Directions:
Write out each line from the data below that includes the word "picture".

— BEGIN Supplied entries —

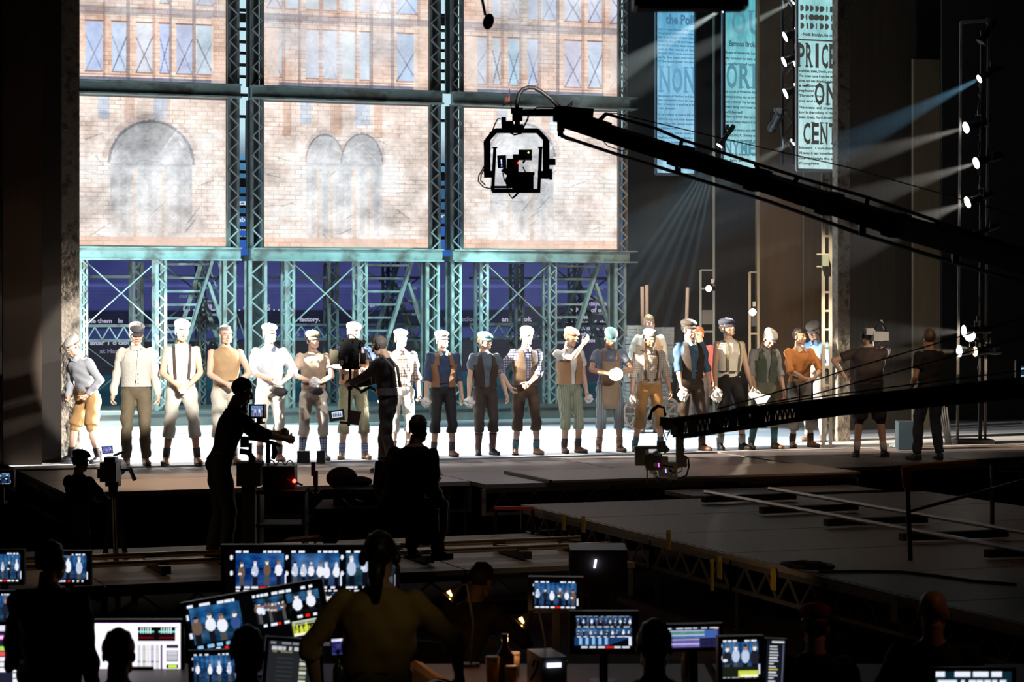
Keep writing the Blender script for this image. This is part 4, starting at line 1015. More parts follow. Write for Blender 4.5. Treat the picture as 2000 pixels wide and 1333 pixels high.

— END Supplied entries —
— BEGIN Supplied entries —

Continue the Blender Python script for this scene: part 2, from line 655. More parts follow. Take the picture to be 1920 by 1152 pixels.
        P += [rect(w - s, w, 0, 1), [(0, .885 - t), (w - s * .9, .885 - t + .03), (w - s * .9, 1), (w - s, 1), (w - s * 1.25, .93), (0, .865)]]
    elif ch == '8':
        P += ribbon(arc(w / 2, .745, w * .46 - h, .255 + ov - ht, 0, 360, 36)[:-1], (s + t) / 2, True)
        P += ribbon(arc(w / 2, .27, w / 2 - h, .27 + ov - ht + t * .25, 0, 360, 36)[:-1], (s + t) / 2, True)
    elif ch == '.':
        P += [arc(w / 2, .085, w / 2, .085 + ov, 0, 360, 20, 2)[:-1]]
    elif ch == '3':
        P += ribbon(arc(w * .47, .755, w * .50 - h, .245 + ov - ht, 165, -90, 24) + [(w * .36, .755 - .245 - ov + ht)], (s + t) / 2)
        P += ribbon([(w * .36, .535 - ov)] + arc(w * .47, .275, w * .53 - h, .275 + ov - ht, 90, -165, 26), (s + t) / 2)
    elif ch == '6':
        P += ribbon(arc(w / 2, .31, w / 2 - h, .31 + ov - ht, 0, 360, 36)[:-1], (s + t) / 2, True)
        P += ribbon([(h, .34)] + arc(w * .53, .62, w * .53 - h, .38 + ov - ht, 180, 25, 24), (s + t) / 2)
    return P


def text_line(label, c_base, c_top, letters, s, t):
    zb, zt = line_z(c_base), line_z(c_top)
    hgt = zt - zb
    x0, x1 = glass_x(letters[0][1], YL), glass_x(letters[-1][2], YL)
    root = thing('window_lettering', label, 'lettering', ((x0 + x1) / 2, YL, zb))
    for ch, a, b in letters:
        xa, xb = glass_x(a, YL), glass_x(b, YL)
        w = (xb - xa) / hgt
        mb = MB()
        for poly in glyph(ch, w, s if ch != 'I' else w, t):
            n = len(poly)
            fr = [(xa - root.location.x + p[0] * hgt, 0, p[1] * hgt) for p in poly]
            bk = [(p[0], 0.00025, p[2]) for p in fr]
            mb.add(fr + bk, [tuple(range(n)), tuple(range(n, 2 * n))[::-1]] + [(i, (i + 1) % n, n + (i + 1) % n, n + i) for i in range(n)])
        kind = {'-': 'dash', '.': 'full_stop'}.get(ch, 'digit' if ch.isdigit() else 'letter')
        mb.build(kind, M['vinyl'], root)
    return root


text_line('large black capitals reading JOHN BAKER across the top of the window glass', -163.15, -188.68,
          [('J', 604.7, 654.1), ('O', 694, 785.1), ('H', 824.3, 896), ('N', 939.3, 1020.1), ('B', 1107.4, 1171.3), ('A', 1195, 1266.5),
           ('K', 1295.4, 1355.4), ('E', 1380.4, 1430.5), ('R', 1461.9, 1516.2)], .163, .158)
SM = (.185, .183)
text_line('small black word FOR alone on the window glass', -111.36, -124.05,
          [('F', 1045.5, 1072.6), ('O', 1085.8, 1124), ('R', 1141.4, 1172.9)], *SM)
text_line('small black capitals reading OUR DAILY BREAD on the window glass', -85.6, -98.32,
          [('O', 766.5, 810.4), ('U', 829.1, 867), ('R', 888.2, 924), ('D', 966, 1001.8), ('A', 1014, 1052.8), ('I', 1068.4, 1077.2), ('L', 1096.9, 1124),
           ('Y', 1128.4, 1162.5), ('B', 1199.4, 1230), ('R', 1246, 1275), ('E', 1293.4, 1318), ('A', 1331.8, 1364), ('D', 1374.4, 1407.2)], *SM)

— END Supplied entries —

Solution for this task:
Keep writing the Blender script for this image. This is part 4, starting at line 1015. More parts follow. Write for Blender 4.5. Treat the picture as 2000 pixels wide and 1333 pixels high.
Continue the Blender Python script for this scene: part 2, from line 655. More parts follow. Take the picture to be 1920 by 1152 pixels.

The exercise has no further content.